::: LISTING :::

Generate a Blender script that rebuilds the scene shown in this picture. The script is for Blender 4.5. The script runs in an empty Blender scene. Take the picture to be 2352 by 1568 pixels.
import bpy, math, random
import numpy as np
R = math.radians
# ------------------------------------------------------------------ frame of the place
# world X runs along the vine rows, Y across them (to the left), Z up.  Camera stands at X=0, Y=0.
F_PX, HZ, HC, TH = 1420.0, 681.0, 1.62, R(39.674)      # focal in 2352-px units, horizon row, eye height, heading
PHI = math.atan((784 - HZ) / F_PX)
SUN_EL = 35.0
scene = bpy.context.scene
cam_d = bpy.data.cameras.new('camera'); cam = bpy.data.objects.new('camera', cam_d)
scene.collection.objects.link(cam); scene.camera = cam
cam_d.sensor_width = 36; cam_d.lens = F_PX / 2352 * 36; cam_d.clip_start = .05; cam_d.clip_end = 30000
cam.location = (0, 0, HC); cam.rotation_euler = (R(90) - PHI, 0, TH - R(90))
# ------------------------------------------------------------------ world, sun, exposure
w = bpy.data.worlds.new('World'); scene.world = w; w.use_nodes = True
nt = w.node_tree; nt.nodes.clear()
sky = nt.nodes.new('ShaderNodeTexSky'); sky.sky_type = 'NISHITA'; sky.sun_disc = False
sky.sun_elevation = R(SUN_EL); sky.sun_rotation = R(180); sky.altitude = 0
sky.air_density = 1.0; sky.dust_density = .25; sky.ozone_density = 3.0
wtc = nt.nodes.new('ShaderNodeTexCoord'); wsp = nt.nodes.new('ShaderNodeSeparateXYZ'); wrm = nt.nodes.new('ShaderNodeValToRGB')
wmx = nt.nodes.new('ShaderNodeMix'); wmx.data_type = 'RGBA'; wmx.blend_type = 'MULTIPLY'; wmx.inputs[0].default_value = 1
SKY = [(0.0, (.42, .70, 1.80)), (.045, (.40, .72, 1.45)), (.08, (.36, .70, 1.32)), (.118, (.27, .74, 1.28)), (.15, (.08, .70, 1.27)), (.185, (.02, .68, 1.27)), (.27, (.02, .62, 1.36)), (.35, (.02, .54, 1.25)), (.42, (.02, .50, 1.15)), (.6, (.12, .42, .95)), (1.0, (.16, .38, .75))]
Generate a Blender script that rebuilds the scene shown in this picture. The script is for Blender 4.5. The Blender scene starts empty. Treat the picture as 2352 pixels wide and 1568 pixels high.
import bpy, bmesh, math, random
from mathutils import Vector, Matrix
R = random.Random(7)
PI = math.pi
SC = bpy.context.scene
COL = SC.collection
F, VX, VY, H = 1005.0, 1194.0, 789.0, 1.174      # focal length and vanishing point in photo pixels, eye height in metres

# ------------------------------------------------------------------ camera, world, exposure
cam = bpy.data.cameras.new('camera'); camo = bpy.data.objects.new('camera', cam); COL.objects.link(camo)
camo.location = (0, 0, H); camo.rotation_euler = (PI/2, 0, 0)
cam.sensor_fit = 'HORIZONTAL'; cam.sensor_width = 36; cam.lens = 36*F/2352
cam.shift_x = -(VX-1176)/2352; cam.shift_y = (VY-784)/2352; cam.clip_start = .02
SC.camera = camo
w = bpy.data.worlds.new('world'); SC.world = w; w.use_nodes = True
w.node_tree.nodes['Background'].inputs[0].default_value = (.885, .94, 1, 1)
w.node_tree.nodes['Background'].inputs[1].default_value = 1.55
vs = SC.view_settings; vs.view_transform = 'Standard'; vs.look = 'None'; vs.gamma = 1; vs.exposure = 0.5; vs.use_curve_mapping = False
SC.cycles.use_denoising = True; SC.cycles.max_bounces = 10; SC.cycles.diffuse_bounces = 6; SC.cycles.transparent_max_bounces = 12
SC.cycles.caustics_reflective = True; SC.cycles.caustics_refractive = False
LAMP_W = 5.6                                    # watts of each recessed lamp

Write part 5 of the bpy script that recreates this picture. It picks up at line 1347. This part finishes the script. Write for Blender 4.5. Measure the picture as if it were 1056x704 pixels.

:::

YOUR INSTRUCTIONS:
Could you quote the material above in full, exactly as it stands?

TASK ANSWER:
Generate a Blender script that rebuilds the scene shown in this picture. The script is for Blender 4.5. The script runs in an empty Blender scene. Take the picture to be 2352 by 1568 pixels.
import bpy, math, random
import numpy as np
R = math.radians
# ------------------------------------------------------------------ frame of the place
# world X runs along the vine rows, Y across them (to the left), Z up.  Camera stands at X=0, Y=0.
F_PX, HZ, HC, TH = 1420.0, 681.0, 1.62, R(39.674)      # focal in 2352-px units, horizon row, eye height, heading
PHI = math.atan((784 - HZ) / F_PX)
SUN_EL = 35.0
scene = bpy.context.scene
cam_d = bpy.data.cameras.new('camera'); cam = bpy.data.objects.new('camera', cam_d)
scene.collection.objects.link(cam); scene.camera = cam
cam_d.sensor_width = 36; cam_d.lens = F_PX / 2352 * 36; cam_d.clip_start = .05; cam_d.clip_end = 30000
cam.location = (0, 0, HC); cam.rotation_euler = (R(90) - PHI, 0, TH - R(90))
# ------------------------------------------------------------------ world, sun, exposure
w = bpy.data.worlds.new('World'); scene.world = w; w.use_nodes = True
nt = w.node_tree; nt.nodes.clear()
sky = nt.nodes.new('ShaderNodeTexSky'); sky.sky_type = 'NISHITA'; sky.sun_disc = False
sky.sun_elevation = R(SUN_EL); sky.sun_rotation = R(180); sky.altitude = 0
sky.air_density = 1.0; sky.dust_density = .25; sky.ozone_density = 3.0
wtc = nt.nodes.new('ShaderNodeTexCoord'); wsp = nt.nodes.new('ShaderNodeSeparateXYZ'); wrm = nt.nodes.new('ShaderNodeValToRGB')
wmx = nt.nodes.new('ShaderNodeMix'); wmx.data_type = 'RGBA'; wmx.blend_type = 'MULTIPLY'; wmx.inputs[0].default_value = 1
SKY = [(0.0, (.42, .70, 1.80)), (.045, (.40, .72, 1.45)), (.08, (.36, .70, 1.32)), (.118, (.27, .74, 1.28)), (.15, (.08, .70, 1.27)), (.185, (.02, .68, 1.27)), (.27, (.02, .62, 1.36)), (.35, (.02, .54, 1.25)), (.42, (.02, .50, 1.15)), (.6, (.12, .42, .95)), (1.0, (.16, .38, .75))]
Generate a Blender script that rebuilds the scene shown in this picture. The script is for Blender 4.5. The Blender scene starts empty. Treat the picture as 2352 pixels wide and 1568 pixels high.
import bpy, bmesh, math, random
from mathutils import Vector, Matrix
R = random.Random(7)
PI = math.pi
SC = bpy.context.scene
COL = SC.collection
F, VX, VY, H = 1005.0, 1194.0, 789.0, 1.174      # focal length and vanishing point in photo pixels, eye height in metres

# ------------------------------------------------------------------ camera, world, exposure
cam = bpy.data.cameras.new('camera'); camo = bpy.data.objects.new('camera', cam); COL.objects.link(camo)
camo.location = (0, 0, H); camo.rotation_euler = (PI/2, 0, 0)
cam.sensor_fit = 'HORIZONTAL'; cam.sensor_width = 36; cam.lens = 36*F/2352
cam.shift_x = -(VX-1176)/2352; cam.shift_y = (VY-784)/2352; cam.clip_start = .02
SC.camera = camo
w = bpy.data.worlds.new('world'); SC.world = w; w.use_nodes = True
w.node_tree.nodes['Background'].inputs[0].default_value = (.885, .94, 1, 1)
w.node_tree.nodes['Background'].inputs[1].default_value = 1.55
vs = SC.view_settings; vs.view_transform = 'Standard'; vs.look = 'None'; vs.gamma = 1; vs.exposure = 0.5; vs.use_curve_mapping = False
SC.cycles.use_denoising = True; SC.cycles.max_bounces = 10; SC.cycles.diffuse_bounces = 6; SC.cycles.transparent_max_bounces = 12
SC.cycles.caustics_reflective = True; SC.cycles.caustics_refractive = False
LAMP_W = 5.6                                    # watts of each recessed lamp

Write part 5 of the bpy script that recreates this picture. It picks up at line 1347. This part finishes the script. Write for Blender 4.5. Measure the picture as if it were 1056x704 pixels.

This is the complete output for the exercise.